The reason why I share this story about my church is because it has a lot do with what I felt and learned in San Telmo. I went as a teacher to serve at El Porvenir, but I became a student to God’s teaching. Every day I was in San Telmo I felt a burning desire for prayer within my heart for my church back at home. I cried out every time I envisioned our pastor and the church members. I asked, “God, why do I keep thinking about our church when I should be focused on El Porvenir, my own heart, and the brothers and sisters here in San Telmo with me?” He didn’t give me a direct answer, but I knew he answered me through the conviction to pray for my church. Every time I prayed I had a new vision/revelation of what God wanted me to do when I went back home. I felt like he gave me words to add onto my testimony. He then broke my heart for my family members, especially my sister. My sister and I are best friends, close, but volatile to one another when we fight. My sister has a deep brokenness that I instead of praying for, yelled at her and tried to force her to turn to you. I remember standing in front of the alter crying for my sister’s sins and brokenness and feeling an overwhelming conviction to pray for her and her sins as if they were my own. That is where God shared with me that my sister and I are spiritually connected to one another much more deeply than I thought. We are bound together by our sins, and we must lift up and break off our sins together in His name.

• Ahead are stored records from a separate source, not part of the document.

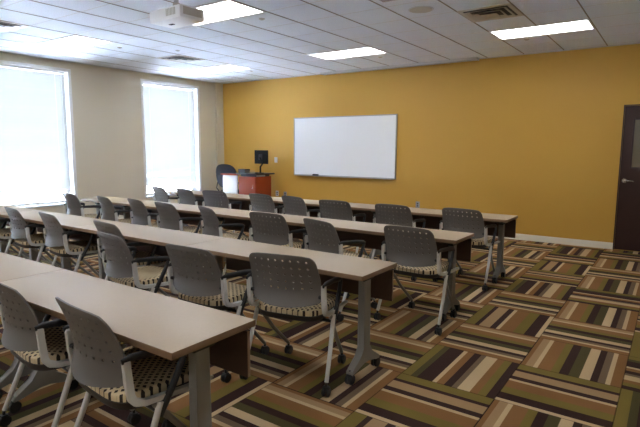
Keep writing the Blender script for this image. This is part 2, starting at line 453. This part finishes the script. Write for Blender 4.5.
b = nb(); box(b, -.07, .07, -.05, .05, .115, .135, .004); cyl(b, (0, 0, .15), (0, 0, 1), .032, .04, 16); obj('mount_bracket', b, M['vent'], PR)
b = nb(); tube(b, [(-.12, .05, .11), (-.13, .05, .15), (-.08, .04, .2), (-.03, .02, .27), (-.024, .02, .33), (-.024, .01, .398)], .008, 8); obj('power_cable', b, M['black'], PR)

# ---------------------------------------------------------------- whiteboard and wall plates
BX0, BX1, BZ0, BZ1 = -6.766, -4.326, .915, 2.135
s = thing('whiteboard', 'large white marker board in a thin metal frame on the ochre wall', 'whiteboard', ((BX0+BX1)/2, D, BZ0))
hw, hh = (BX1-BX0)/2, BZ1-BZ0
b = nb(); box(b, -hw+.01, hw-.01, -.02, 0, .01, hh-.01); obj('writing_surface', b, M['board'], s)
b = nb()
box(b, -hw, hw, -.028, 0, hh-.02, hh, .003); box(b, -hw, hw, -.028, 0, 0, .02, .003)
box(b, -hw, -hw+.02, -.028, 0, .02, hh-.02, .003); box(b, hw-.02, hw, -.028, 0, .02, hh-.02, .003)
obj('frame', b, M['alu'], s)
b = nb(); prism(b, [(-.028, 0), (-.085, -.004), (-.085, .006), (-.08, .008), (-.075, .002), (-.028, .006)], 'x', -hw+.05, hw-.02); obj('marker_tray', b, M['alu'], s)
er = thing('board_eraser', 'small black eraser on the ledge of the whiteboard', 'eraser', (-6.17, D-.054, BZ0+.0075))
b = nb(); box(b, -.065, .065, -.022, .022, 0, .012, .002); obj('felt_pad', b, M['fab_dark'], er)
b = nb(); box(b, -.065, .065, -.022, .022, .012, .034, .005); obj('grip', b, M['black'], er)
def wall_plate(name, x, z, lab, cat, m, toggle):
    t = thing(name, lab, cat, (x, D, z))
    b = nb(); box(b, -.04, .04, -.006, 0, -.06, .06, .002); obj('cover_plate', b, m, t)
    if toggle:
        b = nb(); box(b, -.016, .016, -.011, -.005, -.032, .032, .002); obj('rocker', b, M['white'], t)
    else:
        for q in (-.02, .02):
            b = nb(); cyl(b, (0, -.006, q), (0, 1, 0), .016, .003, 16); obj('socket_face', b, M['ventdark'], t)
wall_plate('light_switch', -7.29, 1.23, 'white light switch on the ochre wall right of the monitor', 'switch', M['white'], True)
wall_plate('wall_outlet', -7.26, .485, 'white outlet plate low on the ochre wall by the wooden lectern', 'outlet', M['white'], False)
wall_plate('wall_outlet', -7.03, .475, 'grey outlet plate low on the wall, beside the white one', 'outlet', M['plate'], False)
wall_plate('wall_outlet', -3.87, .46, 'grey outlet plate low on the ochre wall between whiteboard and door', 'outlet', M['plate'], False)

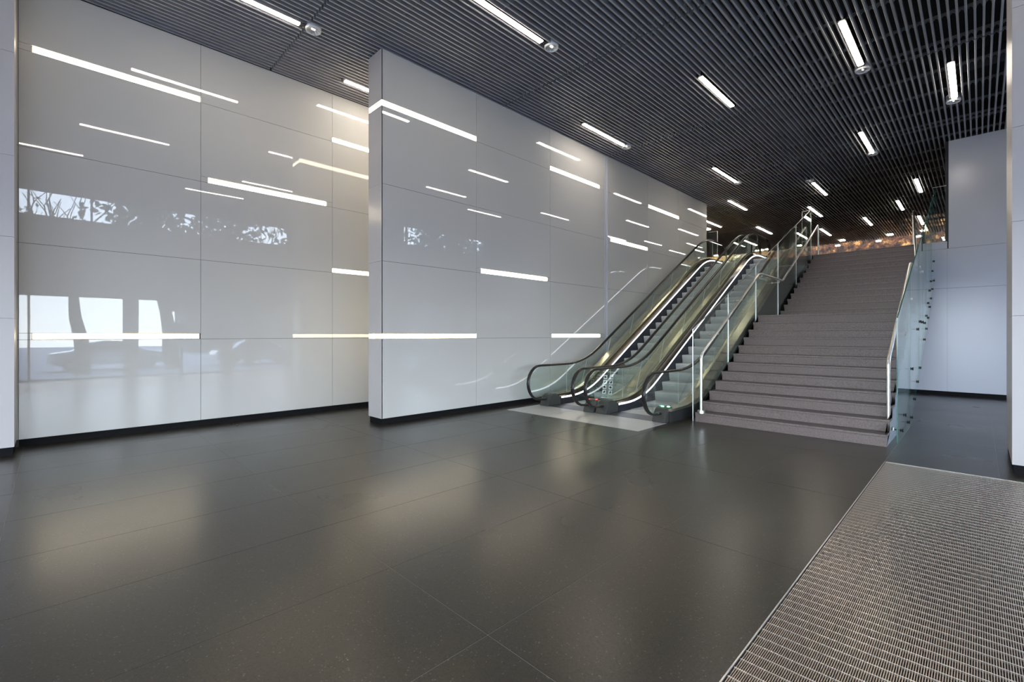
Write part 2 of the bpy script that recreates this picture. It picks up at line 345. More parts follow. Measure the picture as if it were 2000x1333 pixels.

I remember Pastor Paul asking the El Porvenir teachers how many of us thought about our beds and our homes? I felt so ashamed and guilty that I missed home, but I now know after being in San Telmo for two weeks that God allowed me to feel homesick, tired, and frustrated, so that he may break off my comforts and fleshliness. He showed me I would soon be returning home, but I wouldn’t be back in San Telmo for at least a year, and in that realization, there was much more God wanted to reveal to me in San Telmo that he wouldn’t show me back at home. He showed all of us teachers that in God’s eyes we are like these children in many ways. I remember feeling frustrated with the children whenever they didn’t listen, or whenever they traded our attention and love for someone elses. I remember I felt so betrayed that one of our students kept on wanting attention from the station leaders instead of their class teacher’s (me). I closed my eyes and I prayed, “God, what would you do? I know I can’t be angry at these children not just because they don’t know better, but because they deserve to have persistent unconditional love. How do you do it, God?” It was in that moment God told me I’m just the same. God pours out his love to me, gives me attention, asks me to come before him, and I look the other way and seek love from other people. I’d rather have human love than Godly love, and I admitted it right then and there that I was like these unruly children doing whatever their flesh desired. But God, out of his own character and his most inner being loves us to the point of death. That’s how unconditional his love is for me and for all.
For the first time in a long time I felt I was surrounded by God-filled people and while I was in San Telmo I rarely had a hard time giving worship to the Lord. I always overcame my struggle of tiredness, sleepiness, laziness, and complaints simply through conviction of prayer and through my fellow brothers and sisters who were to me examples of Christ. I thought, this is what a church is. This is what a Body looks like. I constantly had leaders encouraging us through rebuke and shouting to die to ourselves. Yes, I was encouraged through the yelling, because I knew it was done in love for us to trust in the Lord. “Die to yourselves 24/7.” I think that was my favorite line of this mission because it was exactly what I had to do everyday. But I knew I wasn’t alone. I knew all the teachers and our team leader had to die to themselves as well, and I was not the only one struggling. I never felt so exhausted, so sleepy, so emotionally drained, so dead out of all the missions I’ve been through, even Panama. I remember I started to get sick and I battled stomach aches almost everyday. I had a sinus cold and my head felt 10 pounds heavier. But the day I was the sickest was the day I gave my hardest. The night before, we were seriously rebuked by our team leader because we were becoming too comfortable. We had done the program for a week and it became a routine. We all gave into our tiredness and laziness, and God led our leader to lead a night of prayer where we asked God to forgive us and strengthen us so that we may redeem ourselves the next day and the days after. I remember our leader said to go beyond our curriculum, and use our imagination if we lost the kids’ focus. That’s exactly what I did the next day. I gave it my all. I journaled that night, “My body was literally dying in sickness, but I knew I was living, the most alive I’ve ever been in Spirit.” I knew the Spirit was moving in me the day I gave my all. See, it was not in flesh, for if it was I would have failed and gave in to my fleshly sickness and tiredness.
I learned when you give God your best God will surely show you the best. When I gave God more of me he had more to fill me with. God shared so many special things with me, but of all of them this one is the greatest. It goes hand in hand with the prayer and vision I had before I left for San Telmo. He said he would send me into the darkest places to bring light to them. I knew this meant I would be sharing the gospel with people inside and outside of my church. My spiritual walk was stunted by my fears of rejection, and yes, I have been ashamed of the gospel. But I know the power has always been in me through Christ Jesus, but there wasn’t authority to activate that power. All my shame, sins, laziness, idleness, and fears blocked the way of Jesus’ authority to awaken the power in me. Now, I know what it means and looks like to die to myself beyond just the words. The Word became life in me, and I am not ashamed of the gospel. God revealed the mystery of the church so that all may have access to the Lord through the gospel. We are his messengers. We have work to do, don’t we?